Another reason for the practice in those days, he said, is for the deceased to have contact with the family and the property he left behind. So, by being buried at home, he or she can see what is happening to his family.

This practice was quite rampart until   poverty made peopleto stop the practice. Criminals visited the graves of such rich people to cart away the valuables buried along with them. At other times, the cases of removal of corpses for the purpose of ritual was another reason people in those days resorted to burying their dead close to them in order to monitor their dead, especially if they are wealthy, influential or righteous.

“Eventually people began to attach divinity to these graves by channelling their requests at such grave sites by asking the dead for protection over the family members they left behind. Although other religions are not against such practice, it is the most grievous sin in Islam as it is tantamount to placing these dead on the same pedestal with God referred to as (Shirk) in Islam”, he explained.

Clusters of graves are regular sights in many residential homes in Kwara State.  In fact, a stranger could walk on such graves without knowing. Even with the provision of land by the state government, the people are so attached to this old practice and are not close to abandoning it yet.

Like in Kwara, the ages-old tradition is still being practised in Osun State. However, religious leaders are of the opinion that a public burial ground is preferred.

Speaking with Weekly Trust in Osogbo, capital of Osun State during the week, the Imam of Baba Popo Mosque at Gbaemu area, Alhaji Salami Adejumo appealed to the Osun State Government to provide a public cemetry so as to discourage people from burying their relatives in the family compound. He also noted that of burying corpses at home is not attractive, but it will persist until government provides cemetery.

“It is true that of burying corpses at the family compounds is not attractive nowadays. If government provides public cemeteries, people will be willing to take their corpses to such places. Some of the organizations that have graveyards restrict their cemetery to the members. They don’t allow non members to be buried in such cemeteries”.

For Alhaji Liasu, there must be adequate security for the cemeteries before people would be convinced to take their corpses there for burial. “Our experience in recent time is not very palatable with the way some unscrupulous elements in the society were removing parts of the bodies of the corpses from cemeteries. Until government provides public burial grounds with fence and adequate security, people would continue to bury their corpses at the family compound. Unfortunately, there is very limited space in those family compounds. Before you know it, the entire places will be covered with graves.”
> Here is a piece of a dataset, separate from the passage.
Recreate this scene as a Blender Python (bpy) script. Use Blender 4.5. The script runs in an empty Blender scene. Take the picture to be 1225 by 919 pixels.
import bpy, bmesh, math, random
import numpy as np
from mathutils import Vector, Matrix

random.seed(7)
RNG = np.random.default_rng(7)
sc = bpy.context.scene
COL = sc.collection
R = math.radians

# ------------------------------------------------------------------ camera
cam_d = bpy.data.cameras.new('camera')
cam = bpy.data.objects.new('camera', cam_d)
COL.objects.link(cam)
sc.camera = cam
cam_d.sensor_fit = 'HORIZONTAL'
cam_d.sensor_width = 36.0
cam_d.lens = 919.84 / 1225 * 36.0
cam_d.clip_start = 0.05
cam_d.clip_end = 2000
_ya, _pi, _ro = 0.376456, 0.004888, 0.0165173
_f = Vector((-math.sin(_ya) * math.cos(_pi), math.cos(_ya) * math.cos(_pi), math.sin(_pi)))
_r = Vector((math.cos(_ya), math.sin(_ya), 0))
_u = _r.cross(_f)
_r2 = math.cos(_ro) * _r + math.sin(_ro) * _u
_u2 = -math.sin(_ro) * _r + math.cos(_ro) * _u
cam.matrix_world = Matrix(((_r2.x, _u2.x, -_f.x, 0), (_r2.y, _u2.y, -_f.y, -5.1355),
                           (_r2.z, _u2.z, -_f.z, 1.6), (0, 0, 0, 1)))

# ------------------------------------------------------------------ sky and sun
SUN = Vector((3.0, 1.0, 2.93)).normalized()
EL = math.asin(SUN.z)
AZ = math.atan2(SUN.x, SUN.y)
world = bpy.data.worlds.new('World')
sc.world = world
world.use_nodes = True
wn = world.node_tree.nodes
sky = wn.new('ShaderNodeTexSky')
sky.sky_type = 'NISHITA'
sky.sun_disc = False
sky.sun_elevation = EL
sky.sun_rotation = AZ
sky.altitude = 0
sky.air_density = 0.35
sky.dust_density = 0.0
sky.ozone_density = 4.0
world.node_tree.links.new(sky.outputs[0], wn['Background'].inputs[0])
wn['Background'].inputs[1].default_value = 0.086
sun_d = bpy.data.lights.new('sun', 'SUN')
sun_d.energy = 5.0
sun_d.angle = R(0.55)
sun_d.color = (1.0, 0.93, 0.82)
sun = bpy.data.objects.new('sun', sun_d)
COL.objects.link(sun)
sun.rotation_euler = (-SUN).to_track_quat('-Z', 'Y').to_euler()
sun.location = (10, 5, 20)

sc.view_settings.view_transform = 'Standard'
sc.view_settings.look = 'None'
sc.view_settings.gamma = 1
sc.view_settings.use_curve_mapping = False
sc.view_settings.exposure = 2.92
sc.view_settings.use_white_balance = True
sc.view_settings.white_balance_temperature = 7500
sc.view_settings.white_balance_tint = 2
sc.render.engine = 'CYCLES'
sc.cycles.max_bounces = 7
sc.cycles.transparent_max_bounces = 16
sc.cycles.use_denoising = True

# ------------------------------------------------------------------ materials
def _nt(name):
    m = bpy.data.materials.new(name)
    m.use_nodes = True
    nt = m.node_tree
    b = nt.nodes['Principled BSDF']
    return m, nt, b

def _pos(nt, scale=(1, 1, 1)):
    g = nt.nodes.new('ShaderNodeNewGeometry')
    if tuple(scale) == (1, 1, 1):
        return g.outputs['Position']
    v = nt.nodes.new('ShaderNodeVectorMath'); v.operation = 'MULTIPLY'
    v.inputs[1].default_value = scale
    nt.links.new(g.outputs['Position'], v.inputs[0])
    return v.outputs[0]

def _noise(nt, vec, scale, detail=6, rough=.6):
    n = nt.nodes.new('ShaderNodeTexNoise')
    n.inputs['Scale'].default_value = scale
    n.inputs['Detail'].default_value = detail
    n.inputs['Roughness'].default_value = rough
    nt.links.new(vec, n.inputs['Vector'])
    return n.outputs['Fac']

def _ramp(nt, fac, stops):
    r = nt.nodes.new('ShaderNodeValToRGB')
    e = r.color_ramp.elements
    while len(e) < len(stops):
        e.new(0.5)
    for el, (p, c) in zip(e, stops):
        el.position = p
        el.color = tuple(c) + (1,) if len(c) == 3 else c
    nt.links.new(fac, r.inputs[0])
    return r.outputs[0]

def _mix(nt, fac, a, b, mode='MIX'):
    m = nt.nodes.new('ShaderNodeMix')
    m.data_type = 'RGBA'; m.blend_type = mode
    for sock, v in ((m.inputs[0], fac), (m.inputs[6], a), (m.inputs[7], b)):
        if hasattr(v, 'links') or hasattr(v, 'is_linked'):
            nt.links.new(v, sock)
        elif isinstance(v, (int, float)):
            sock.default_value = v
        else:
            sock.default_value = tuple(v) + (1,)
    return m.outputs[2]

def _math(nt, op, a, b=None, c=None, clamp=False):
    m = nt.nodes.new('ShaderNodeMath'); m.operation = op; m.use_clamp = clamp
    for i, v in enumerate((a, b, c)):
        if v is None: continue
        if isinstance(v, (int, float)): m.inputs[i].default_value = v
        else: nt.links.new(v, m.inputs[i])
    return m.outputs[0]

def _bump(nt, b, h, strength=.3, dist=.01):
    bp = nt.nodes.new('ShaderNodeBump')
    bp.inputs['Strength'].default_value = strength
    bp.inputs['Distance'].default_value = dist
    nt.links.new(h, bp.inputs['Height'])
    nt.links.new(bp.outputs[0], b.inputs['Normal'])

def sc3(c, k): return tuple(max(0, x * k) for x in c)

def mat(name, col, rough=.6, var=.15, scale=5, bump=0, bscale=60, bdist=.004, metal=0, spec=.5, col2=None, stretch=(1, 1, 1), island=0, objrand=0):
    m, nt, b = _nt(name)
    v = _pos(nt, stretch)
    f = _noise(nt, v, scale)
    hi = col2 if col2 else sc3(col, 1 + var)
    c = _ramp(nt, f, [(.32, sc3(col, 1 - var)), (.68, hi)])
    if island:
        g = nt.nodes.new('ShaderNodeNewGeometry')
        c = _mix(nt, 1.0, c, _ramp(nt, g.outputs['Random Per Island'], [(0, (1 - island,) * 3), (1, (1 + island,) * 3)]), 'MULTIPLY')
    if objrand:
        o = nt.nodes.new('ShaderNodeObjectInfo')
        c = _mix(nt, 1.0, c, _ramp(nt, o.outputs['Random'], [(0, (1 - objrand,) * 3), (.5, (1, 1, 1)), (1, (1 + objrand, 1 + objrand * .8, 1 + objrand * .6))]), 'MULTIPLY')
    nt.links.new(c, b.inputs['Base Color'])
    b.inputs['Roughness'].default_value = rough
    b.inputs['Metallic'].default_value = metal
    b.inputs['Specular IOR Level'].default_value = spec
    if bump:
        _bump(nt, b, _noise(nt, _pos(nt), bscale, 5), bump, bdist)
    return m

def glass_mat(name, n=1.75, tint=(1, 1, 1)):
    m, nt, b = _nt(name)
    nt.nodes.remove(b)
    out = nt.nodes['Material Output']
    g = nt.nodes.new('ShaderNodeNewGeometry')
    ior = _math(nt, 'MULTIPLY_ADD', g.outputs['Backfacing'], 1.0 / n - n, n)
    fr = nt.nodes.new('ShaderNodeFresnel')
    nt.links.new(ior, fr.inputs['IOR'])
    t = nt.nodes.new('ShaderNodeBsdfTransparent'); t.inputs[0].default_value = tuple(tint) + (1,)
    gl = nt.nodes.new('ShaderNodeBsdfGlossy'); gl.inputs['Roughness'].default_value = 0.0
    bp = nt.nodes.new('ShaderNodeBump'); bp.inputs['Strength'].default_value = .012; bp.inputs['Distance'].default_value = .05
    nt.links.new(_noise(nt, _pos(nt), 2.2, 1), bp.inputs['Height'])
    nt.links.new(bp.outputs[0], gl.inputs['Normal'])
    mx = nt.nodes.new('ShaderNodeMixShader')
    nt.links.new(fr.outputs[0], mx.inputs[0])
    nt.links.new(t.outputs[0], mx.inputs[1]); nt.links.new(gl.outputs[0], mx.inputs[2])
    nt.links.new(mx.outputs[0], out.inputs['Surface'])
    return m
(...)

However, the ban in Ekiti has continued to elicit condemnation from some quarters.  Abuja-based Mr Omotayo Owolo a businessman from Osun State said the ban would have adverse affect on the Yoruba culture and norms.  “Culture is quite different from modernization. Modernization does not create room for burying deceased relatives in residential areas, but that is our tradition and there is nothing the government can do except through enlightenment and gradual encouragement of the entire race. Not by enforcement or through a law haphazardly enacted,” he noted.

Also, Mr. Tawab Fatola from Ikire in Osun State told Weekly Trust in Abuja that the practice is to show children the graves of their ancestors in the family. “If my children did not grow to know my father or my grandfather, I can show them their graves and photographs,” he explained. Fatola said both Christians and Muslims in Ikire bury their family members, especially the old ones, in residential areas.”